Recently, activists in the U.S. have taken matters into their own hands. On November 1st members of a Bolivian solidarity group surprised Goni, arriving at a Washington DC event held by Princeton’s Latin American Studies Institute where he was to speak.
“I turned to Goni, held out the envelope and touched it to his chest,” recounted Doug Hertzler, one of the activists at the event. “He took it in his hands, and I said a statement that I had memorized beforehand, ‘Mr. Sánchez de Lozada, I serve you with legal documents from the Government of Bolivia, which require you to appear in court in Bolivia to answer questions regarding the wrongful deaths of 2003.’”
Goni took the papers but later dropped the envelope on the floor. This symbolic act, while heartwarming for the families of the dead, did little to advance the case.
The Relatives believe that the Bolivian government ought to do what it can to advance the case—both by pressuring the US and by speeding up the national legal process against the ex-ministers still residing in country. But there is little hope that any political party will make this campaign a priority.
The first governmental plan released by the MAS in August 2005, titled “The Ten Commandments of the MAS” lists only a vague promise to “ensure the conclusion of the Trials of Responsibility against those politicians that hurt the state and the nation.”
However, in their most current platform, there is no mention of the judicial processes related to Black October and Evo often eludes questions pertaining to this issue.
Just days ago, MAS made one of the only official statements related to Black October. Evo requested the military comply with the investigation into the armed forces’ responsibility for 2003. Maintaining that the government authorization of their deployment exonerates them, army heads are resisting any involvement in the judicial proceedings.

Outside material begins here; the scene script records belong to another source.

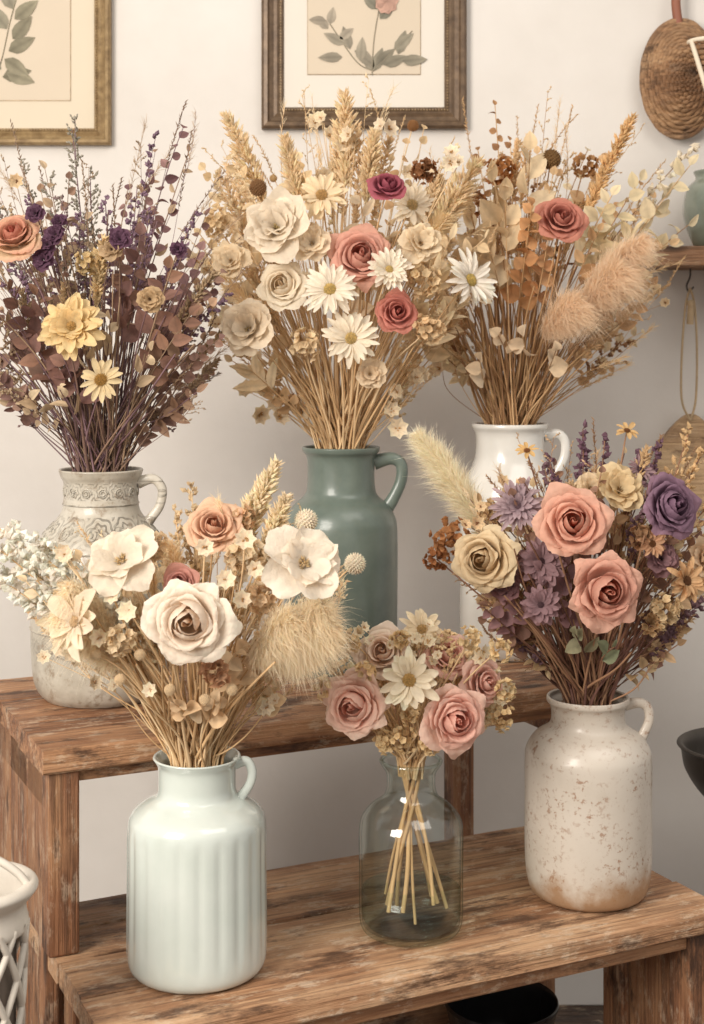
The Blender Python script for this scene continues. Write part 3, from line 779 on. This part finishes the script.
# hanging board on twine
hb=empty('hanging_cutting_board')
M_rope=simple_mat('jute_twine',(180,156,124),.95,200,.3)
mb=MB(); hx=fx(682); hz=fz(285)
hook=catmull(np.array([(hx,2.44,hz+.03),(hx,2.44,hz+.012),(hx-.006,2.44,hz-.004),(hx-.002,2.44,hz-.014),(hx+.006,2.44,hz-.006)]),6); mbh=MB(); tube(mbh,hook,.0016,(1,1,1),6)
mbh.build('hook',simple_mat('dark_iron',(70,62,56),.5),hb)
for sx in (-1,1):
    P=catmull(np.array([(hx,2.44,hz-.008),(hx+sx*.008,2.44,hz-.04),(hx+sx*.013,2.445,hz-.12),(hx+sx*.012,2.45,hz-.2),(hx+.004,2.455,hz-.235)]),8); tube(mb,P,.002,(1,1,1),6)
P=np.array([(hx,2.44,hz-.03),(hx+.001,2.437,hz-.04),(hx,2.44,hz-.07)]); tube(mb,P,.006,(1,1,1),8)
mb.build('twine_loop',M_rope,hb)
me=bpy.data.meshes.new('board'); n=40; V=[];
for yy in (-.009,.009):
    for i in range(n):
        t_=i/n*2*np.pi; rx=.062*np.sign(np.cos(t_))*abs(np.cos(t_))**.8; rz=.085*np.sign(np.sin(t_))*abs(np.sin(t_))**.9
        if rz>0: rx*=1-.55*(rz/.085)**2
        V.append((rx,yy,rz))
F=[tuple(range(n))[::-1],tuple(range(n,2*n))]+[(i,(i+1)%n,n+(i+1)%n,n+i) for i in range(n)]
me.from_pydata(V,[],[f[::-1] for f in F]); me.materials.append(wood_mat('board_wood',(140,106,74),(182,148,110),(202,172,134),scuff=.1)); o=bpy.data.objects.new('board',me); sc.collection.objects.link(o); o.location=(hx+.008,2.47,hz-.31); o.parent=hb
b=o.modifiers.new('bevel','BEVEL'); b.width=.003; b.segments=2

# iron bowl on pedestal (right)
M_iron=simple_mat('aged_iron',(80,74,68),.45,30,.3,.3,Metallic=.4)
mb=MB(); lathe(mb,catmull(np.array([(.001,0),(.09,.0),(.085,.012),(.02,.03),(.012,.1),(.012,.38),(.02,.42),(.03,.43),(.07,.45),(.10,.49),(.108,.525),(.114,.532),(.108,.535),(.10,.525),(.09,.49),(.05,.465),(.001,.46)]),5),nseg=48)
o=mb.build('iron_pedestal_bowl',M_iron); o.location=((752-CX)*2.2/FL,2.2,0)

# dark bowl on the bottom board
ca,sa=math.cos(math.radians(25.5)),math.sin(math.radians(25.5))
wd=lambda w_,d_:(w_*ca-d_*sa,w_*sa+d_*ca)
mb=MB(); lathe(mb,catmull(np.array([(.001,0),(.04,0),(.045,.01),(.062,.05),(.076,.11),(.079,.118),(.075,.118),(.058,.05),(.001,.015)]),5),nseg=48)
o=mb.build('black_bowl',simple_mat('black_glaze',(38,38,40),.25)); o.location=(*wd(1.035,1.689),.1225)

# white lattice planter, lower left
lp=empty('white_lattice_planter',(-.374,1.40,0))
M_lat=simple_mat('distressed_white_paint',(208,199,186),.6,40,.2,.3)
mb=MB(); H=.612
for sgn in (1,-1):
    for i in range(10):
        z=np.linspace(.06,H-.03,60); ph=sgn*(z-.06)/.11*1.1+i*2*np.pi/10
        r=.050+.004*np.sin(z*12); tube(mb,np.stack([r*np.cos(ph),r*np.sin(ph),z],-1),.0036,(1,1,1),6)
lathe(mb,catmull(np.array([(.050,H-.040),(.055,H-.034),(.052,H-.014),(.059,H-.004),(.064,H+.004),(.059,H+.010),(.050,H+.006),(.047,H-.02),(.050,H-.040)]),5),nseg=48)
lathe(mb,catmull(np.array([(.001,0),(.058,0),(.06,.02),(.052,.04),(.052,.062),(.044,.062),(.001,.05)]),4),nseg=48)
mb.build('lattice_body',M_lat,lp)
mb=MB()
P=catmull(np.array([(-.058,0,H),(-.05,0,H+.03),(-.01,0,H+.040),(0.02,0,H+.033),(.045,0,H+.018),(.059,0,H)]),8); tube(mb,P,.004,(1,1,1),8)
mb.build('bow_handle',M_lat,lp)
mb=MB(); lathe(mb,[(.001,.07),(.039,.07),(.043,H-.03),(.001,H-.03)],nseg=32); mb.build('liner',simple_mat('dark_liner',(84,72,62),.8),lp)

# ------------------------------------------------------------------ BOUQUETS
zt=lambda h,d,zb: zb+h*d/FL
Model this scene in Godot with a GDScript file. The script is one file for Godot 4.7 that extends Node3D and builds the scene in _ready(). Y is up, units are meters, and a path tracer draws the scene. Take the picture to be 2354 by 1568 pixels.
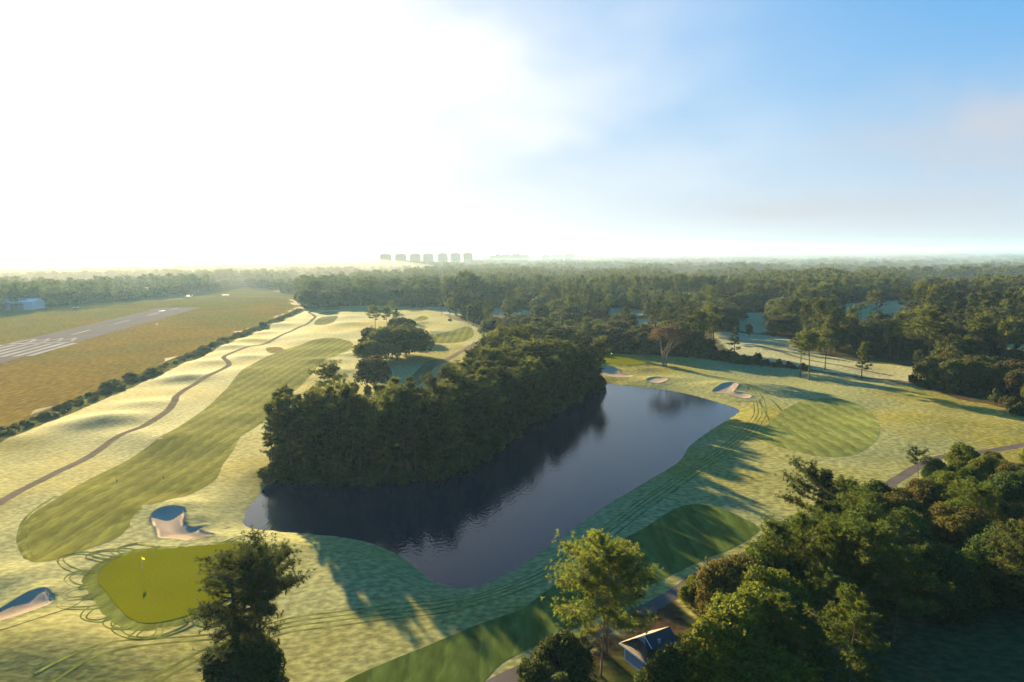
extends Node3D
# A golf course seen from the air soon after sunrise: pond, greens, tree rows, an airfield and condo towers by the sea.
# Units are metres, y is up, the camera stands over the origin and looks along -z.

const EYE := 48.0            # height of the camera over the turf
const LENS := 1569.0         # focal length for a picture 2353 wide
const MID_X := 1176.5
const MID_Y := 784.0
const WATER := -1.2
const SUN_AZIMUTH := -28.6   # degrees from -z, towards -x
const SUN_HEIGHT := 11.8

var view: Basis
var mats := {}
var xs := PackedFloat32Array()
var zs := PackedFloat32Array()
var hs := PackedFloat32Array()
var used := {}
var swell := FastNoiseLite.new()
var patch := FastNoiseLite.new()
var fleck := FastNoiseLite.new()

# ---------------------------------------------------------------- small helpers

func sight(px: float, py: float) -> Vector3:
	return view * Vector3((px - MID_X) / LENS, -(py - MID_Y) / LENS, -1.0)

func at(px: float, py: float, h := 0.0) -> Vector3:        # the point of the plane y = h in that direction
	var r := sight(px, py)
	var t := (h - EYE) / r.y
	return Vector3(r.x * t, h, r.z * t)

func height_to(base: Vector3, py: float) -> float:          # how tall a thing on that base is if its top shows at that row
	var c := view.transposed() * (base - Vector3(0, EYE, 0))
	var u := view.transposed() * Vector3.UP
	var k := (MID_Y - py) / LENS
	return -(c.y + k * c.z) / (u.y + k * u.z)

func flat(p: Vector3) -> Vector2:
	return Vector2(p.x, p.z)

func plan(pts: Array, h := 0.0) -> PackedVector2Array:      # outline, as points on the ground plan
	var out := PackedVector2Array()
	for i in range(0, pts.size(), 2):
		out.append(flat(at(pts[i], pts[i + 1], h)))
	return out

func from_crop(pts: Array, ox: float, oy: float, s: float) -> Array:
	var out := []
	for i in range(0, pts.size(), 2):
		out.append(ox + pts[i] * s)
		out.append(oy + pts[i + 1] * s)
	return out

func smooth(pts: PackedVector2Array, step := 2.0, closed := true) -> PackedVector2Array:   # Catmull-Rom
	var out := PackedVector2Array()
	var n := pts.size()
	for i in (n if closed else n - 1):
		var a: Vector2 = pts[(i - 1 + n) % n] if closed else pts[maxi(i - 1, 0)]
		var b: Vector2 = pts[i]
		var c: Vector2 = pts[(i + 1) % n]
		var d: Vector2 = pts[(i + 2) % n] if closed else pts[mini(i + 2, n - 1)]
		var m := maxi(1, int(ceil(b.distance_to(c) / step)))
		for k in m:
			out.append(b.cubic_interpolate(c, a, d, float(k) / m))
	if not closed:
		out.append(pts[n - 1])
	return out

func bounds(poly: PackedVector2Array) -> Rect2:
	var r := Rect2(poly[0], Vector2.ZERO)
	for p in poly:
		r = r.expand(p)
	return r

func edge_distance(p: Vector2, poly: PackedVector2Array) -> float:
	var best := 1e9
	var n := poly.size()
	for i in n:
		best = minf(best, p.distance_squared_to(Geometry2D.get_closest_point_to_segment(p, poly[i], poly[(i + 1) % n])))
	return sqrt(best)

func inside(p: Vector2, poly: PackedVector2Array) -> bool:
	return Geometry2D.is_point_in_polygon(p, poly)

func numbered(called: String) -> String:
	var k: int = used.get(called, 0)
	used[called] = k + 1
	return called if k == 0 else "%s_%03d" % [called, k]

func thing(called: String, label: String, category: String, where := Vector3.ZERO, turn := 0.0, group := "") -> Node3D:
	var o := Node3D.new()
	o.name = numbered(called)
	add_child(o)
	o.position = where
	o.rotation.y = turn
	tag(o, label, category, group)
	return o

func tag(o: Node, label: String, category := "", group := "", kind := "") -> void:
	if label: o.set_meta("label", label)
	if category: o.set_meta("category", category)
	if group: o.set_meta("group", group)
	if kind: o.set_meta("kind", kind)

func part(called: String, mesh: Mesh, m: Material, parent: Node = null) -> MeshInstance3D:
	var o := MeshInstance3D.new()
	o.name = numbered(called) if parent == null else called
	o.mesh = mesh
	o.material_override = m
	(self if parent == null else parent).add_child(o, true)
	return o

func setting(called: String, mesh: Mesh, m: Material, label: String, category: String) -> MeshInstance3D:
	var o := part(called, mesh, m)
	tag(o, label, category, "", "structure")
	return o

func array_mesh(v: PackedVector3Array, n: PackedVector3Array, c: PackedColorArray, idx: PackedInt32Array) -> ArrayMesh:
	var a := []
	a.resize(Mesh.ARRAY_MAX)
	a[Mesh.ARRAY_VERTEX] = v
	if n.size(): a[Mesh.ARRAY_NORMAL] = n
	if c.size(): a[Mesh.ARRAY_COLOR] = c
	if idx.size(): a[Mesh.ARRAY_INDEX] = idx
	var m := ArrayMesh.new()
	m.add_surface_from_arrays(Mesh.PRIMITIVE_TRIANGLES, a)
	return m

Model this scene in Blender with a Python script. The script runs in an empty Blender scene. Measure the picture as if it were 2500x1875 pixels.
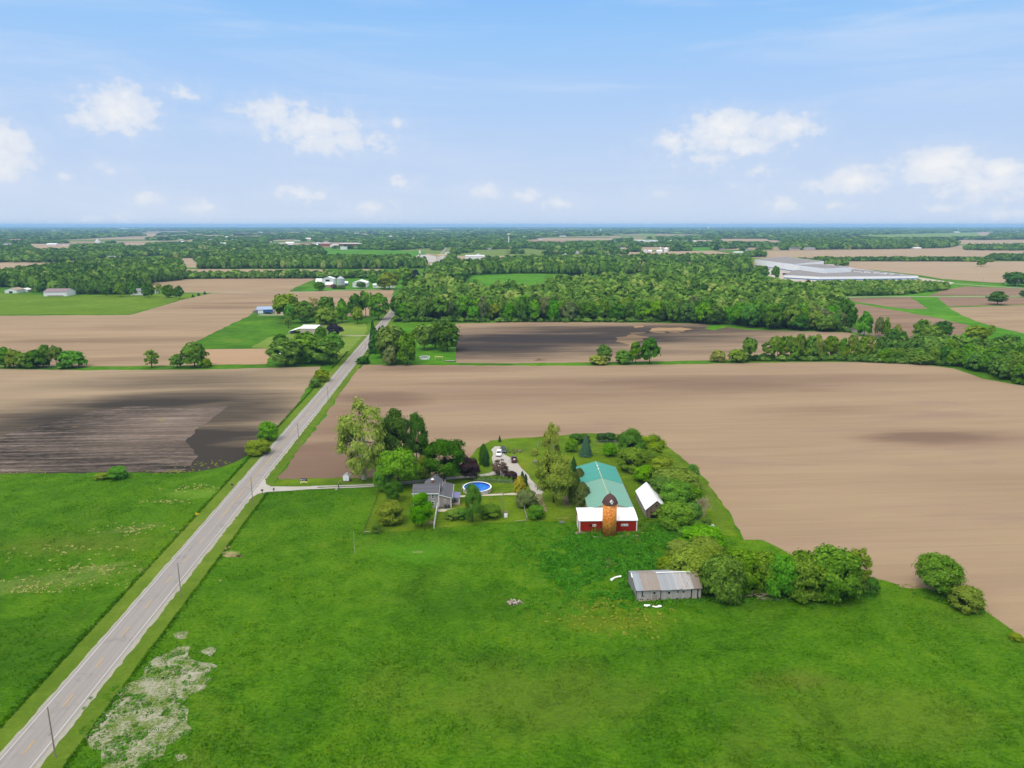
import bpy, math, random
import numpy as np
from mathutils import Vector

# ------------------------------------------------------------------ basics
scene = bpy.context.scene
COL = scene.collection
random.seed(7)
RNG = np.random.default_rng(7)

# the drone's viewpoint; G() turns a point of the survey picture (2500 x 1875) into ground metres
F, CX, CY, H, YH = 1740.0, 1250.0, 937.5, 80.0, 550.0
PITCH = math.atan((CY - YH) / F)
cP, sP = math.cos(PITCH), math.sin(PITCH)

def G(px, py, z=0.0):
    u, v = (px - CX) / F, (py - CY) / F
    t = (z - H) / (-sP - v * cP)
    return (u * t, (cP - v * sP) * t)

def PX(x, y, z=0.0):
    f = y * cP + (H - z) * sP
    up = y * sP - (H - z) * cP
    return (CX + F * x / f, CY - F * up / f)

def ZT(Y, ty):
    v = (ty - CY) / F
    return H - Y * (v * cP + sP) / (cP - v * sP)

def MPP(py):
    return H / cP / (py - YH)

def Q(crop, pts):
    ox, oy, k = crop
    return [(ox + x * k, oy + y * k) for x, y in pts]
K1 = 625 / 2212
c1, c2, c3, c4 = (0, 520, K1), (625, 520, K1), (1250, 520, K1), (1875, 520, K1)
c5, c6, c7, c8 = (0, 780, K1), (625, 720, K1), (1250, 760, K1), (1875, 680, K1)

def vprot(vp):
    """heading (z rotation) of something whose long side runs away to the vanishing point vp"""
    return -math.atan((vp - CX) / F * cP)
ROADROT = vprot(1135)
EX = (math.cos(ROADROT), math.sin(ROADROT))
NX = (-math.sin(ROADROT), math.cos(ROADROT))

# ------------------------------------------------------------------ naming
def tag(o, label=None, cat=None, group=None, kind=None):
    if label: o['label'] = label
    if cat: o['category'] = cat
    if group: o['group'] = group
    if kind: o['kind'] = kind
    return o

def thing(name, label, cat, loc=(0, 0, 0), rz=0.0, group=None):
    o = bpy.data.objects.new(name, None)
    COL.objects.link(o)
    o.empty_display_size = 0.5
    o.location = loc if len(loc) == 3 else (loc[0], loc[1], 0)
    o.rotation_euler = (0, 0, rz)
    return tag(o, label, cat, group)

def copy_tree(o, parent=None):
    c = o.copy(); COL.objects.link(c)
    if parent is not None: c.parent = parent
    for ch in o.children: copy_tree(ch, c)
    return c

# ------------------------------------------------------------------ mesh builder
class MB:
    def __init__(s): s.v, s.f, s.m = [], [], []
    def poly(s, pts, mi=0):
        b = len(s.v); s.v += [tuple(p) for p in pts]
        s.f.append(tuple(range(b, b + len(pts)))); s.m.append(mi)
        return s
    def box(s, x0, y0, z0, x1, y1, z1, mi=0):
        b = len(s.v)
        s.v += [(x0,y0,z0),(x1,y0,z0),(x1,y1,z0),(x0,y1,z0),(x0,y0,z1),(x1,y0,z1),(x1,y1,z1),(x0,y1,z1)]
        for q in ((3,2,1,0),(4,5,6,7),(0,1,5,4),(1,2,6,5),(2,3,7,6),(3,0,4,7)):
            s.f.append(tuple(b + i for i in q)); s.m.append(mi)
        return s
    def prism(s, prof, axis, a, b, mi=0):
        """extrude a 2-D profile (u, z) along x or y from a to b"""
        n = len(prof); k = len(s.v)
        for t in (a, b):
            for u, z in prof: s.v.append((t, u, z) if axis == 'x' else (u, t, z))
        for i in range(n):
            j = (i + 1) % n
            s.f.append((k + i, k + j, k + n + j, k + n + i)); s.m.append(mi)
        s.f.append(tuple(k + i for i in reversed(range(n)))); s.m.append(mi)
        s.f.append(tuple(k + n + i for i in range(n))); s.m.append(mi)
        return s
    def slab(s, p0, p1, p2, p3, t, mi=0):
        """a thin plate: quad p0..p3 with thickness t below it"""
        a = [Vector(p) for p in (p0, p1, p2, p3)]
        n = (a[1] - a[0]).cross(a[2] - a[0]).normalized()
        if n.z < 0: n = -n
        b = [p - n * t for p in a]
        k = len(s.v); s.v += [tuple(p) for p in a + b]
        for q in ((0,1,2,3),(7,6,5,4),(0,4,5,1),(1,5,6,2),(2,6,7,3),(3,7,4,0)):
            s.f.append(tuple(k + i for i in q)); s.m.append(mi)
        return s
    def tube(s, p, q, r0, r1=None, n=8, mi=0):
        r1 = r0 if r1 is None else r1
        p, q = Vector(p), Vector(q); d = (q - p).normalized()
        a = d.cross(Vector((0, 0, 1)) if abs(d.z) < .9 else Vector((1, 0, 0))).normalized(); b = d.cross(a)
        k = len(s.v)
        for c, r in ((p, r0), (q, r1)):
            for i in range(n):
                t = 2 * math.pi * i / n
                s.v.append(tuple(c + (a * math.cos(t) + b * math.sin(t)) * r))
        for i in range(n):
            j = (i + 1) % n
            s.f.append((k + i, k + j, k + n + j, k + n + i)); s.m.append(mi)
        s.f.append(tuple(k + i for i in reversed(range(n)))); s.m.append(mi)
        s.f.append(tuple(k + n + i for i in range(n))); s.m.append(mi)
        return s
    def lathe(s, prof, n=24, c=(0, 0), mi=0, cap=True):
        k = len(s.v)
        for r, z in prof:
            for i in range(n):
                t = 2 * math.pi * i / n
                s.v.append((c[0] + r * math.cos(t), c[1] + r * math.sin(t), z))
        for a in range(len(prof) - 1):
            for i in range(n):
                j = (i + 1) % n
                s.f.append((k + a*n + i, k + a*n + j, k + (a+1)*n + j, k + (a+1)*n + i)); s.m.append(mi)
        if cap:
            s.f.append(tuple(k + i for i in reversed(range(n)))); s.m.append(mi)
            e = k + (len(prof) - 1) * n
            s.f.append(tuple(e + i for i in range(n))); s.m.append(mi)
        return s
    def build(s, name, mats, parent=None, loc=None, rz=0.0, smooth=False):
        me = bpy.data.meshes.new(name); me.from_pydata(s.v, [], s.f)
        for m in (mats if isinstance(mats, (list, tuple)) else [mats]): me.materials.append(m)
        if any(s.m): me.polygons.foreach_set('material_index', s.m)
        if smooth: me.polygons.foreach_set('use_smooth', [True] * len(s.f))
        me.update()
        o = bpy.data.objects.new(name, me); COL.objects.link(o)
        if parent is not None: o.parent = parent
        if loc is not None: o.location = loc if len(loc) == 3 else (loc[0], loc[1], 0)
        if rz: o.rotation_euler = (0, 0, rz)
        return o

def quads_mesh(name, V, mats, tint=None, mi=None, tri=False):
    """fast mesh of separate quads; V is (n, 4, 3); tint is one value per quad"""
    n, k = V.shape[0], V.shape[1]
    me = bpy.data.meshes.new(name)
    me.vertices.add(n * k); me.vertices.foreach_set('co', V.astype(np.float32).ravel())
    me.loops.add(n * k); me.loops.foreach_set('vertex_index', np.arange(n * k, dtype=np.int32))
    me.polygons.add(n)
    me.polygons.foreach_set('loop_start', np.arange(n, dtype=np.int32) * k)
    if tint is not None:
        a = me.attributes.new('tint', 'FLOAT', 'FACE'); a.data.foreach_set('value', tint.astype(np.float32))
    for m in (mats if isinstance(mats, (list, tuple)) else [mats]): me.materials.append(m)
    if mi is not None: me.polygons.foreach_set('material_index', mi.astype(np.int32))
    me.update(calc_edges=True)
    return me

def mesh_obj(name, me, parent=None):
    o = bpy.data.objects.new(name, me); COL.objects.link(o)
    if parent is not None: o.parent = parent
    return o

# ------------------------------------------------------------------ material helpers
def lin(c):
    c = c / 255.0
    return c / 12.92 if c <= 0.04045 else ((c + 0.055) / 1.055) ** 2.4
def RGB(r, g, b, k=1.0):
    return (lin(r) * k, lin(g) * k, lin(b) * k, 1.0)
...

Luis Castano Arce at a mass in Villa Ingenio. Photo: D.R. 2005 Jean Friedsky |
Seven of the 28 MAS Congressmen did not vote at all, another six had their substitutes vote on their behalf, one voted against the measure and Antonio Paredo, the head of the MAS Congressional block, was not present.
Over the coming year, the Relatives will dedicate itself to continue on its current legal paths. Also, lawyers are contemplating bringing suit against Goni in the United States through the legal precedent known as Letters Rogatory which states that “the district court of the district in which a person resides… may order service upon him of any document issued in connection with a proceeding in a foreign or international tribunal.”
Attorney Mayta and Nestor Salinas will travel Washington in early 2006 to meet with politicians, activists and legal counsel who have interest in supporting their campaign.
On the night of October 29th, the Association of Relatives for the Fallen in Defense of the Gas recognized their organization’s two-year anniversary in a festively decorated El Alto salon hall. There were speeches from heads of social movement organizations, the swearing in of the association’s new executive committee, food and drinks.
The finale for their two long months of commemorations was, more than anything, a celebration. Into the night, the relatives of the victims laughed and danced morenada and cumbia. Even Luis Castano Arce, who lost his right leg as a result of Black October waved his crutches in the air to the rhythm of the music, sang along and smiled his sweet smile.
“We have a long and hard road ahead of us,” Salinas said that night. “But tonight we celebrate what we have accomplished and that we are here together, still alive”.
*The first three subheadings of this article are the three main campaign slogans used by the Committee of the Trial of Responsibilities and by the Association of Relatives.